J’ai déjà commencé à répondre à votre question. Je ne sais pas si Fanon était beaucoup lu en Tunisie avant janvier 2011. En Egypte, je crois davantage. Mais il y a une rencontre entre la pensée de Fanon et les soulèvements actuels dans lesquels il s’agit de ne plus avoir peur, de sortir de l’asservissement à un pouvoir qu’il faut bien dire dictatorial, corrompu, dans lequel l’homme du peuple est privé de parole citoyenne et est traité comme un objet et non comme un sujet, comme un individu à part entière. Liberté, dignité, égalité sont les maîtres mots entendus. Oui, il y a rencontre avec la pensée de Fanon. Le contexte post-colonial dites-vous ? On y constate, de part et d’autre de la Méditerranée, l’exclusion des «sans», sans travail, sans droit à un logement ou encore exclus comme étrangers au nom d’un terrible réflexe identitaire : une origine Une, une histoire Une, une identité Une. Dans ce contexte, relire Fanon ouvre la voie aux jeunes générations qui étouffent dans ce carcan. Fanon disait que la «décolonisation de l’être» doit continuer à se poursuivre même après les indépendances.
- Vous êtes née à Alger, vous avez milité pour l’indépendance de ce pays et vous entrez en Algérie avec un visa. 50 ans après la disparition de Frantz Fanon, que reste-t-il de «fanonien» dans l’Algérie de 2011, Alice Cherki ?
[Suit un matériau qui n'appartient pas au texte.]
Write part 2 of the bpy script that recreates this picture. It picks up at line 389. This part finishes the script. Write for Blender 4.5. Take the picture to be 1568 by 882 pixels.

Je ne suis pas très douée pour parler de ma personne. Toutefois je précise que lors du vote du code de la nationalité au lendemain de l’indépendance, en 1963, n’étant pas musulmane, il m’a été demandé de faire cette demande de nationalité algérienne en faisant état des services rendus à la lutte pour l’indépendance et en renonçant à ma nationalité française. Je n’ai pas voulu me soumettre à cette injonction, mes ancêtres étant depuis plus de 2000 ans en Algérie. Depuis, il ne m’a jamais été proposé de la demander ! Que reste-il de Fanon ? Peut-être est-ce à vous de me le dire. Je vais vous répondre par une supposition sous forme de boutade : une vague sourde, assourdie, mais profonde. Quelque chose qui ressemblerait aux «indignés». Il y a aussi des Algériens et des Algériennes marqués par sa présence et par son œuvre, comme en témoigne un livre qui vient de sortir : Frantz Fanon et l’Algérie – Mon Fanon à moi.